US House passes bill to undo Dodd-Frank regulations

While most of the country was gripped by former FBI Director James Comey’s testimony in front of the Senate intelligence committee on Thursday, the U.S. House quietly passed a bill repealing key provisions of the Dodd-Frank Wall Street Reform and Consumer Protection Act.

The Financial Creating Hope and Opportunity for Investors, Consumers and Entrepreneurs (CHOICE) Act passed 233–186, with one Republican, Rep. Walter Jones (N.C.), joining Democrats in opposition.
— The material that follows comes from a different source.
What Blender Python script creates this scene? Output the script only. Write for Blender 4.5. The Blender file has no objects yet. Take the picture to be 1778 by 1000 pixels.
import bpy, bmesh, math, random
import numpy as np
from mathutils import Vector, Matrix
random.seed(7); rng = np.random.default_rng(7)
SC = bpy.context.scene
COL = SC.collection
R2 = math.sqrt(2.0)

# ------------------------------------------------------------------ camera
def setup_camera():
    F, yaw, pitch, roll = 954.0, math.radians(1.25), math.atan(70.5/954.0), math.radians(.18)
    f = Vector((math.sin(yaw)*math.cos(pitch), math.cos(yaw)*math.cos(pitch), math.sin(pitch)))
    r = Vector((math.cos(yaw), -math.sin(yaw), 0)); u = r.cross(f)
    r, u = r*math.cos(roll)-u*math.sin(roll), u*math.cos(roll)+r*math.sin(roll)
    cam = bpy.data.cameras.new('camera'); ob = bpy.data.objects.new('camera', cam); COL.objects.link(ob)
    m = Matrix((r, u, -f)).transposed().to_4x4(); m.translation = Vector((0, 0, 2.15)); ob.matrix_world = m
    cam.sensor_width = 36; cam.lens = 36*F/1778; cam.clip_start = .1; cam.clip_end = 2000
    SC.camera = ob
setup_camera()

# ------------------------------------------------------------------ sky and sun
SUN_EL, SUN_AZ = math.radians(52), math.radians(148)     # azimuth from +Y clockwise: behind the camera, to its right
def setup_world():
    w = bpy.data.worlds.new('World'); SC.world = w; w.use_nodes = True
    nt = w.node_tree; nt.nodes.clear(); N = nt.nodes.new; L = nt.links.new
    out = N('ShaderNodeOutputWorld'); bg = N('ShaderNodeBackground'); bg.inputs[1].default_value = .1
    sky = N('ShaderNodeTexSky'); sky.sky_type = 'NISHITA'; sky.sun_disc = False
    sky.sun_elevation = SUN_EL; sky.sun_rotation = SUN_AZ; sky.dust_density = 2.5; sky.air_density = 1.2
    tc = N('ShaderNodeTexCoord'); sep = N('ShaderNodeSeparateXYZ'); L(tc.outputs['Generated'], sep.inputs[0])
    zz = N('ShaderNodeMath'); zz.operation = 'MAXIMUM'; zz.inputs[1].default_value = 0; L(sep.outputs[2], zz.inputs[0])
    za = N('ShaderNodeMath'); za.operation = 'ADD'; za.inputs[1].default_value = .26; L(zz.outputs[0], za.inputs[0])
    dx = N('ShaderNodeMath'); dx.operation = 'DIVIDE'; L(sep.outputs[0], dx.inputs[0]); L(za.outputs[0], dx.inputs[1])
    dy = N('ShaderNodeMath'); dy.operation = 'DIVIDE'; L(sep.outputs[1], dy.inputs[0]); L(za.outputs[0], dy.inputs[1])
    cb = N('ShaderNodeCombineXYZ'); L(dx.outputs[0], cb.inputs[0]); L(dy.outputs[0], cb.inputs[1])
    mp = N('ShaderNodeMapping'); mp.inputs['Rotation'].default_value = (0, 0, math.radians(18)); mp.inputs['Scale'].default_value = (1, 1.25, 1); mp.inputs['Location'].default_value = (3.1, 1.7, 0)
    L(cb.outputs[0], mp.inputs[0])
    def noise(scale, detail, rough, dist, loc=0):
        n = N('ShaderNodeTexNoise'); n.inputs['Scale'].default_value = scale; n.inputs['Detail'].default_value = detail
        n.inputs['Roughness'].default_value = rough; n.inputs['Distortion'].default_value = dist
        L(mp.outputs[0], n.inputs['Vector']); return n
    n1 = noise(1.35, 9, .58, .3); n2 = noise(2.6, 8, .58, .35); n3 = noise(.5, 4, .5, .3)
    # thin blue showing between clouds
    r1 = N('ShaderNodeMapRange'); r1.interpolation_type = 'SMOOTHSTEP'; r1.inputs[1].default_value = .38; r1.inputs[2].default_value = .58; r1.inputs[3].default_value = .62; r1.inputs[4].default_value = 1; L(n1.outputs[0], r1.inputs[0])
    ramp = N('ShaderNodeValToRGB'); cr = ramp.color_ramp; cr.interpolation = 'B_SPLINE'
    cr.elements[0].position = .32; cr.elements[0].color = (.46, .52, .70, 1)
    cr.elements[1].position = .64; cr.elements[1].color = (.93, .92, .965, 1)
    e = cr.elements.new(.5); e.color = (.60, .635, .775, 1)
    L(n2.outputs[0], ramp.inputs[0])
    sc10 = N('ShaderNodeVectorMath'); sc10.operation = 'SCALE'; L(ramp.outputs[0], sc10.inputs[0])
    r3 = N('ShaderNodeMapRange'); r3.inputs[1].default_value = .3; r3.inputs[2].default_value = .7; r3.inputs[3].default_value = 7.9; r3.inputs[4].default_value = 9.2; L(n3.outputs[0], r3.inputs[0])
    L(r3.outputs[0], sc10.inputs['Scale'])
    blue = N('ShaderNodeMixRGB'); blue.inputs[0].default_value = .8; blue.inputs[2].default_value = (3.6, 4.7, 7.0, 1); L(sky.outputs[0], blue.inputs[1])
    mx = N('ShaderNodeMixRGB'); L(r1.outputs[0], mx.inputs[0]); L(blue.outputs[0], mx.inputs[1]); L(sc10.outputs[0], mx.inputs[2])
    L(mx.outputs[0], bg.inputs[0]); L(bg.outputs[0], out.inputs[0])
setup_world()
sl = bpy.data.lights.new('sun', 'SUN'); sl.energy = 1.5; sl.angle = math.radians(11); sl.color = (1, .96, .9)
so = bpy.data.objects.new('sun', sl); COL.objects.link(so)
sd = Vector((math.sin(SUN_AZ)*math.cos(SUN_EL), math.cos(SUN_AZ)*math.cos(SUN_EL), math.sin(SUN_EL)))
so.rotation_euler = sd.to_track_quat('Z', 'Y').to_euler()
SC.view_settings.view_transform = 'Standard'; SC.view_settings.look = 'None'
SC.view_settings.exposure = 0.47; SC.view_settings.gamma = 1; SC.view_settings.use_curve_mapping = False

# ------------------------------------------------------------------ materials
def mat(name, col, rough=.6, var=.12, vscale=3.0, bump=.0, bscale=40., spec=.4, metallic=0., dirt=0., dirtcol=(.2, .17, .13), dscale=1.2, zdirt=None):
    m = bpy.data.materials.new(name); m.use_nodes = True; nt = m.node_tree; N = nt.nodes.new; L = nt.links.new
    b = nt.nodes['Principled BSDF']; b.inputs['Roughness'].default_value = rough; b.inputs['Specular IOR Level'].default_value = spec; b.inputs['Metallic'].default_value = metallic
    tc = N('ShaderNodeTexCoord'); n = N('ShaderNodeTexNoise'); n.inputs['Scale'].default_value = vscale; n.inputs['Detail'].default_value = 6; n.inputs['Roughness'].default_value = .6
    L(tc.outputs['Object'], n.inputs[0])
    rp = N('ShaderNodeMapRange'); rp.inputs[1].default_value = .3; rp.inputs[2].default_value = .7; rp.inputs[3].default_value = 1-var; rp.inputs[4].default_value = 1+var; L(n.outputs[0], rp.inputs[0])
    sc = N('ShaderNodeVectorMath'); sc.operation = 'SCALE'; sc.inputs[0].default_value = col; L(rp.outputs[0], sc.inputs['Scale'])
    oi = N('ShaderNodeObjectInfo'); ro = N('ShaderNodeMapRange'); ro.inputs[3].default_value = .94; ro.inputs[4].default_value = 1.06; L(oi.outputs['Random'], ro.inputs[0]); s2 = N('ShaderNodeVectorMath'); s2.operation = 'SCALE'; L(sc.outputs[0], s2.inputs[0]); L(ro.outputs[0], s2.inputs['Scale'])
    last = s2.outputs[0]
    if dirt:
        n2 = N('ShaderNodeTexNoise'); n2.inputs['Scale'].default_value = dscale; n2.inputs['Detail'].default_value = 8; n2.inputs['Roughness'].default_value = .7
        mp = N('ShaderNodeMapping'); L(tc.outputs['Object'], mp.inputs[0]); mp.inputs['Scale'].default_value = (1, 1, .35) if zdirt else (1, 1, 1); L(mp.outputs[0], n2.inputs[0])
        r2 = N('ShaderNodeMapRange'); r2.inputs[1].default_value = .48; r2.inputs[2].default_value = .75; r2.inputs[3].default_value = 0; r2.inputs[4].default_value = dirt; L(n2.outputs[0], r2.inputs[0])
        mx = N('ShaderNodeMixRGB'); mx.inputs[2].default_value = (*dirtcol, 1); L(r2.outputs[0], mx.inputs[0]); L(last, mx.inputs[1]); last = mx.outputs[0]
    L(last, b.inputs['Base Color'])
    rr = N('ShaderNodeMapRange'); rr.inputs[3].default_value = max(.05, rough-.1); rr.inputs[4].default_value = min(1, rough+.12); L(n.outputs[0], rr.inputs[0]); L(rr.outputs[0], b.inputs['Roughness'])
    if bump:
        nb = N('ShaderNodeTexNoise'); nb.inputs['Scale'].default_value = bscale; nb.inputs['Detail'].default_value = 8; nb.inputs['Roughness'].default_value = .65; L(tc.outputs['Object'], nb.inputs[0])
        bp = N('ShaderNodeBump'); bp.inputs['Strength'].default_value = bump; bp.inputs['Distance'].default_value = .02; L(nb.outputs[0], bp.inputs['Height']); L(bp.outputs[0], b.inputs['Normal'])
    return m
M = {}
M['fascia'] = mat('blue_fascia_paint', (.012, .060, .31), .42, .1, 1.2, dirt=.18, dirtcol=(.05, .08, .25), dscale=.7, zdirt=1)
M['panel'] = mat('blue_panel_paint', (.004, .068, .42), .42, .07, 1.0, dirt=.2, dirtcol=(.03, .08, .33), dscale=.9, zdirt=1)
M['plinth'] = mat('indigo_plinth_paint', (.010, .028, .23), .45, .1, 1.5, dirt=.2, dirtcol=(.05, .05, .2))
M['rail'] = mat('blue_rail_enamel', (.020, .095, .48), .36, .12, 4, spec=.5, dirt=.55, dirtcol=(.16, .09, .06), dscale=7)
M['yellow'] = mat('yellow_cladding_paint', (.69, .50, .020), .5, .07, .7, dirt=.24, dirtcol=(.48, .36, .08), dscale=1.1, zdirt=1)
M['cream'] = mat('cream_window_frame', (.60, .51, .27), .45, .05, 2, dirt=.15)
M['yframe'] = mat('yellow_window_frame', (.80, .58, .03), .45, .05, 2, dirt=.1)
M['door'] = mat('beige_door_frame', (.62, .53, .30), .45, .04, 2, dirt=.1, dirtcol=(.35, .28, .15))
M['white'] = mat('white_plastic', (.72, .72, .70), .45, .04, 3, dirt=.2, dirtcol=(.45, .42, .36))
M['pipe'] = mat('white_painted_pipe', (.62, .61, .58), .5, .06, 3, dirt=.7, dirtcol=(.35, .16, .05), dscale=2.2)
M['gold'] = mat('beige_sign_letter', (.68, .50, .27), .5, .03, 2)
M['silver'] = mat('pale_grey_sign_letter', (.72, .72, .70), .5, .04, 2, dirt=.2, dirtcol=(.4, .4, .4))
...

Against the backdrop of the 2008 financial meltdown, former President Obama signed Dodd-Frank into law on July 21, 2010.  As a presidential candidate, New York businessman Donald Trump vowed to overturn the law

Describing the bill as a regulatory monstrosity, House Financial Services Committee Chairman Jeb Hensarling (R-Texas) told reporters one day prior to the bill’s passage:

“Dodd-Frank represents the greatest regulatory burden on our economy, more so than all the other Obama-era regulations combined.  There is a better way: economic growth for all; bank bailouts for none. We will replace bailout with bankruptcy.  We’ll replace Washington micromanagement with market discipline.”

Under provisions of the bill, the Volcker Rule, which prevents government-insured banks from engaging in risky investments, would be eliminated.  Similarly, the CHOICE Act sweeps away regulation on payday lenders and car-title lenders.
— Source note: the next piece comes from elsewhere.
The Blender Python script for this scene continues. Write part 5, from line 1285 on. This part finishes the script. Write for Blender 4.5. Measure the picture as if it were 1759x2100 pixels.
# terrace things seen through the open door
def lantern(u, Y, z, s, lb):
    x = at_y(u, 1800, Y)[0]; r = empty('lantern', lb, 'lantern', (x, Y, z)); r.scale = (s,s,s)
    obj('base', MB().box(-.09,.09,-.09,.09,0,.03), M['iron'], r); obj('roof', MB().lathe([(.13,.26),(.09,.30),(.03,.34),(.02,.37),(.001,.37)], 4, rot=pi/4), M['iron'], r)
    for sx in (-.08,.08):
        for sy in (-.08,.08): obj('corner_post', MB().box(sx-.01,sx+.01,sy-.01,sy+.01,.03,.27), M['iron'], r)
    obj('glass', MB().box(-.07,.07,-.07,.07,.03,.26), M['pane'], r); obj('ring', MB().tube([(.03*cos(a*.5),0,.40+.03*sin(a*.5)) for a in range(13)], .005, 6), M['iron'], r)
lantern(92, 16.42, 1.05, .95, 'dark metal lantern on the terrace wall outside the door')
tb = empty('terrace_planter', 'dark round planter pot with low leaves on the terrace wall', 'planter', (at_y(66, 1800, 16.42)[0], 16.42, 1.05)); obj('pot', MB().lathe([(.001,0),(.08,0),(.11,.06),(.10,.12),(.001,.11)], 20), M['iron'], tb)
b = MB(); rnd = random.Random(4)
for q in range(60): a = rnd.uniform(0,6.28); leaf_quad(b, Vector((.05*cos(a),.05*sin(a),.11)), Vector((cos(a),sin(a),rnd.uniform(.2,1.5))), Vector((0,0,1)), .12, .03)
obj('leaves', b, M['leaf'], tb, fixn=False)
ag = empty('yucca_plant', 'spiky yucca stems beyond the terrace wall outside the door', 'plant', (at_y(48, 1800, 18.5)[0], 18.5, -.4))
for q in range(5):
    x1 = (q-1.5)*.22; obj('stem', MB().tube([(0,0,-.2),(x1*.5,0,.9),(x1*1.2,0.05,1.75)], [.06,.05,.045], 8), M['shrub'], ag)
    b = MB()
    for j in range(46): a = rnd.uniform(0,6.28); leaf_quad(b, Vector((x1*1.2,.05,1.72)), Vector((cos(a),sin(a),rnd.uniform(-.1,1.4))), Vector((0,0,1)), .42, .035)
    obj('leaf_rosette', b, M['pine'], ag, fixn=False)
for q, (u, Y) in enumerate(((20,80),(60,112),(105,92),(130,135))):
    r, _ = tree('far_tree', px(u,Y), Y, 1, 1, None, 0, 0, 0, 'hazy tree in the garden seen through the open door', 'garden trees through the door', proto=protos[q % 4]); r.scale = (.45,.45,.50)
Additionally, it would eliminate fiduciary rules on financial advisers and remove a provision which allows the federal government to take over and break up failing banks.
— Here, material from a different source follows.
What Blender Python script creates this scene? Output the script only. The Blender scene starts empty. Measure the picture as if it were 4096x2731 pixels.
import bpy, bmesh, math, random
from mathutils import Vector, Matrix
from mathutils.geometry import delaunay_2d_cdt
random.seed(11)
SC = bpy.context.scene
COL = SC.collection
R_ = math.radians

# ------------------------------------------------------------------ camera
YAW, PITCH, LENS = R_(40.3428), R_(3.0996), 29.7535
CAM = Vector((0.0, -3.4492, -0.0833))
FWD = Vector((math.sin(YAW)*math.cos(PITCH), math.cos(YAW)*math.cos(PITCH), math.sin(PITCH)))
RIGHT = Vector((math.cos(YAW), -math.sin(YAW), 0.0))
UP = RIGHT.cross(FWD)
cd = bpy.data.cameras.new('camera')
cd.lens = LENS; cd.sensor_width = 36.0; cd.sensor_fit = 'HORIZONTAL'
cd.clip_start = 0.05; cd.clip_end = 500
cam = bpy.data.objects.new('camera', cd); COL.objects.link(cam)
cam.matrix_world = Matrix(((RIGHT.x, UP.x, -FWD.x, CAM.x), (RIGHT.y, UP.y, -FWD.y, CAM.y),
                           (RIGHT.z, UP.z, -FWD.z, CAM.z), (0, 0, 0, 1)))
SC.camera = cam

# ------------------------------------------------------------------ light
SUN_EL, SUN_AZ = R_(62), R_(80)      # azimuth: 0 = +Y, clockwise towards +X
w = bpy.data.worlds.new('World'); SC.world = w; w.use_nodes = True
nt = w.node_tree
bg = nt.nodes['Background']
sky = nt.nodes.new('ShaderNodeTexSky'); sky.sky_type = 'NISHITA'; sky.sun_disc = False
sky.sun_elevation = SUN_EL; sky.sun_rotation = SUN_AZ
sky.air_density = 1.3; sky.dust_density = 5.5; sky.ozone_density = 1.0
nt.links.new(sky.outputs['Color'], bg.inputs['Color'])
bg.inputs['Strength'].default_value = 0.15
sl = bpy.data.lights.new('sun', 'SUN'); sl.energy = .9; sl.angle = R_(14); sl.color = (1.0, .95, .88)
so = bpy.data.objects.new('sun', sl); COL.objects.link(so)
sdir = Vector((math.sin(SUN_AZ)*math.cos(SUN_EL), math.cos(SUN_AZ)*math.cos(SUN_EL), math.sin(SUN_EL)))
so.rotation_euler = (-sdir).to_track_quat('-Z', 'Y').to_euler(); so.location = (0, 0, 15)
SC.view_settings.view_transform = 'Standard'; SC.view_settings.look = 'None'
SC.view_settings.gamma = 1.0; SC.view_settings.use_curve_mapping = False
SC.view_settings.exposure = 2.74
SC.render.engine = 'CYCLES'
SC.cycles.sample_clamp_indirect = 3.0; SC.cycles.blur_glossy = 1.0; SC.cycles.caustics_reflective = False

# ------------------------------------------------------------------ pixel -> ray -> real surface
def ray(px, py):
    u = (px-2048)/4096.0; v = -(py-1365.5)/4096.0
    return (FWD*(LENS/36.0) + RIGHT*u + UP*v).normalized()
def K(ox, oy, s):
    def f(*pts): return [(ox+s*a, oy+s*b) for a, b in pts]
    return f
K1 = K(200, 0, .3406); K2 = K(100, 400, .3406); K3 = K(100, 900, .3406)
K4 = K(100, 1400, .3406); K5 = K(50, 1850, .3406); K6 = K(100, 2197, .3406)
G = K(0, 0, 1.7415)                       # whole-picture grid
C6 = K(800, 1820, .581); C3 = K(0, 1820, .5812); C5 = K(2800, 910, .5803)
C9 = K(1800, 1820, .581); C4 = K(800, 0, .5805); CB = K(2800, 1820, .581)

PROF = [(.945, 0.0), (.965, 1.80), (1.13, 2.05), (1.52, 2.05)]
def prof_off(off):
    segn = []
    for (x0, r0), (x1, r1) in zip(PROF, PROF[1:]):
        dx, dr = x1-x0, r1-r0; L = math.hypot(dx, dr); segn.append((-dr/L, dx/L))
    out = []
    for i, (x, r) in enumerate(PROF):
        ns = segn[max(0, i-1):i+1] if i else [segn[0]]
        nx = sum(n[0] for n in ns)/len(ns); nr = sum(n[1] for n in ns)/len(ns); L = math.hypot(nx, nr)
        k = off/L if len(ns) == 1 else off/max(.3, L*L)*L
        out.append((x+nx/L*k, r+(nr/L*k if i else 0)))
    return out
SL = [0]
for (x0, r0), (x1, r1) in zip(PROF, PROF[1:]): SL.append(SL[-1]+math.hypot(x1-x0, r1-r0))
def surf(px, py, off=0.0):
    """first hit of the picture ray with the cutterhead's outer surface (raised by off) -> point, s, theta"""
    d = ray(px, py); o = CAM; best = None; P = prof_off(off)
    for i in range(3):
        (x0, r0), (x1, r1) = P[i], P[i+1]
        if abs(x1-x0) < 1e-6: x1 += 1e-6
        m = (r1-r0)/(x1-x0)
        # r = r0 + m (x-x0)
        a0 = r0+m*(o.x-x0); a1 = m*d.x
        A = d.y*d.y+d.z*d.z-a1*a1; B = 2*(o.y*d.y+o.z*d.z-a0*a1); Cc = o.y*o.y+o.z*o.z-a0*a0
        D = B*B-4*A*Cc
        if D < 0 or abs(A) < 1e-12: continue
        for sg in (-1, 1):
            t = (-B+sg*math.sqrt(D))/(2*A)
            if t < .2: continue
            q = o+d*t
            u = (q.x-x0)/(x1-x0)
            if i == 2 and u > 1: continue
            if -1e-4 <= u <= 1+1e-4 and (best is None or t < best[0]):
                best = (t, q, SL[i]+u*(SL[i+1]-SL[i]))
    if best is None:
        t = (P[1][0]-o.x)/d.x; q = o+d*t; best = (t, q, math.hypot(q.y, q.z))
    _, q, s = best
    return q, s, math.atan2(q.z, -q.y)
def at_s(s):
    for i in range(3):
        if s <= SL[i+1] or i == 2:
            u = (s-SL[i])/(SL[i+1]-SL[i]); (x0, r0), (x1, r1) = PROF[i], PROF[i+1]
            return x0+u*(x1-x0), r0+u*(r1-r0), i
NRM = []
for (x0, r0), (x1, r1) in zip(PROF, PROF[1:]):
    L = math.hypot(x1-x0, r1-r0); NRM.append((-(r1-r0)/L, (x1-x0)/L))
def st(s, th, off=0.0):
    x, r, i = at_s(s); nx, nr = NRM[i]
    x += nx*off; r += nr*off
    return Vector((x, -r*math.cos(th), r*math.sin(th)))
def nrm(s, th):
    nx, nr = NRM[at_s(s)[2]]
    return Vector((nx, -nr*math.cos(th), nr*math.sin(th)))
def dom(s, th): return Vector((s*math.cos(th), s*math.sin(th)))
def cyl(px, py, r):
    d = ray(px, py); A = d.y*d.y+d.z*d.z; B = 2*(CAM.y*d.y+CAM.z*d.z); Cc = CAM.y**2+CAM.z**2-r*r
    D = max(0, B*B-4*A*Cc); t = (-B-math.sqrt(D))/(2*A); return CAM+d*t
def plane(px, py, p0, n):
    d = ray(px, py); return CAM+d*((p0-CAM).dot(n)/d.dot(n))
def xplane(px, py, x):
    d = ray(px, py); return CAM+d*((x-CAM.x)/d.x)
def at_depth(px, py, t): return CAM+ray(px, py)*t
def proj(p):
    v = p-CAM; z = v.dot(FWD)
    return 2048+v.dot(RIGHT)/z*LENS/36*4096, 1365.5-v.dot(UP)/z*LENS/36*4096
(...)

The bill also takes aim at the Consumer Financial Protection Bureau (CFPB), a treasure of the Obama administration, by severely curtailing the bureau’s ability to regulate big banks.  Further, the bill allows the CFPB’s head to be removed by the president and its budget determined entirely by Congress.

The bill now moves to the Senate where its best chances for passage lie with a reconciliation process.